Ruhlman Pancetta Challenge

Ruhlman Pancetta Challenge

p6040004.JPG Here’s the beginning of the pancetta. I had to buy commercial pork, which is kind of a bummer, but our local organic pork people won’t have another pork belly until the next time they butcher (in about a month) and I wanted to get going. So, here it is, the five pound section of my whole commercial pork belly that seemed to have the most even thickness. It’s pretty thick — I think rolling it might be more of a challenge than I’d anticipated, but we’ll cross that bridge when we get there.

So far this was really easy. I mixed up the dry rub in a dish, then smooshed it all over the pork. I’ve been flipping it once a day (we’re on day 4 now) and it seems to be firming up nicely.

And it smells great — my fridge smells faintly of bay leaves (nice true bay leaves from my stepmother’s tree in Seattle), juniper berries, nutmeg, garlic, pepper, salt and brown sugar and pork. I added a little of this nice mild Aleppo pepper I bought at World Spice the last time I was in Seattle — I’m never very good at following recipes exactly and this all smelled like a tiny bit of chile would just be perfect.

So now we wait, and flip the pork, and wait a little more. Photos of the rolling to come. And I need to figure out where I’m going to hang it — my canning closet in the basement might be cool enough — I have to get new batteries for the remote thermometer and check (the one unit with batteries is doing important duty underneath the plastic covering the tomatoes — the min/max is invaluable this time of year when I’m trying to foil the frost.)

My mother was teasing me on the phone the other day about still liking to play with my food — guilty as charged. Between the game, pancetta and my adventures in real milk — there’s a lot of playing with food going on around here.

2 thoughts on “Ruhlman Pancetta Challenge

  1. This is exciting! I’ve cured pork belly for bacon using Ruhlman’s recipe from Charcuterie, both with and without nitrates — have to say, liked the nitrate version better, plus it had that pretty red bacon color. I wanted to do pancetta too but don’t have a decent place to hang it. Someone told me I could hang it in my spare fridge if I raised the temperature and just remembered to open the door every day for ventilation. Now that’s energy efficient.

    By the way, if you ever get desperate for belly again out of season, you can order it from the Niman Ranch website. Pricy, but better than supporting Smithfield or its ilk.

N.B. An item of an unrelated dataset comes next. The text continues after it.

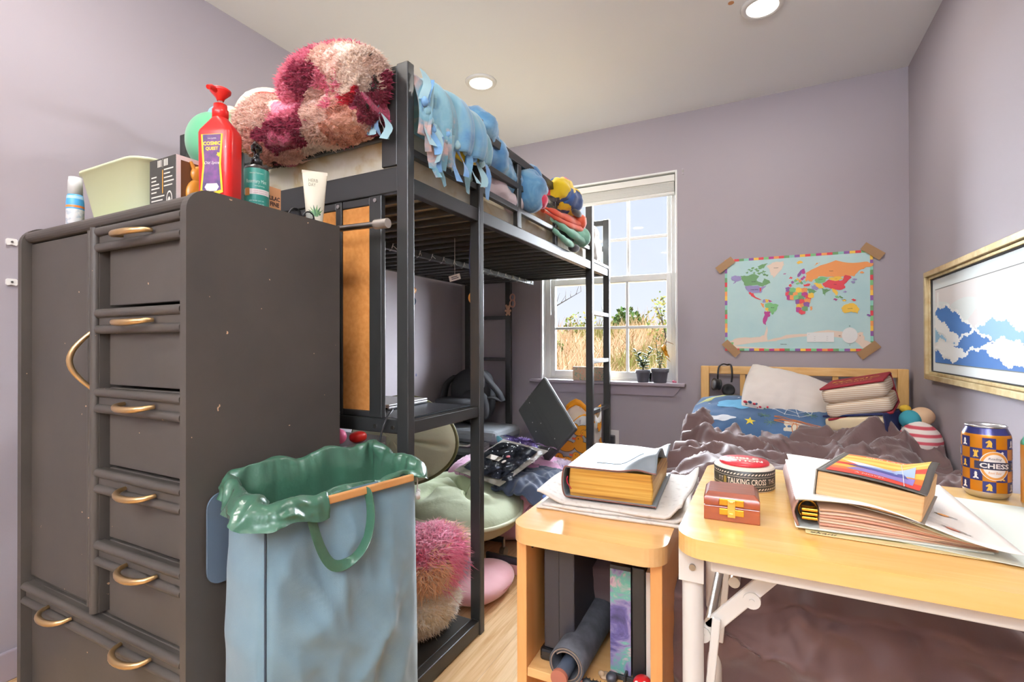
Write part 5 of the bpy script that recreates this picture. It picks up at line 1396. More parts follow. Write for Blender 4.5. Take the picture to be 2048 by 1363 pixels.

  2. I saw the Neiman Ranch site after I’d already ordered a pork belly from my local butcher — I like Matt so much, and he makes such great bacon that I was sort of hoping he had a local source — but no, it was an Armour slab (no love lost for them — went to grammar school with both Armours and Swifts). I think there are a few other local pork sources around here — my friends Scott and Jennifer bought a pig from someone over near Manhattan — and my Milk Lady raises some pigs too — I think next year I can get on her pig list. But for now, it’s a slab of commercial pig — and hanging is the next challenge. I was looking at the River Cottage Meat book and it says that you can hang it unrolled if you want, or really, you don’t necessarily have to hang it at all. I think my canning closet in the basement should be about right — I’m going to give it a try.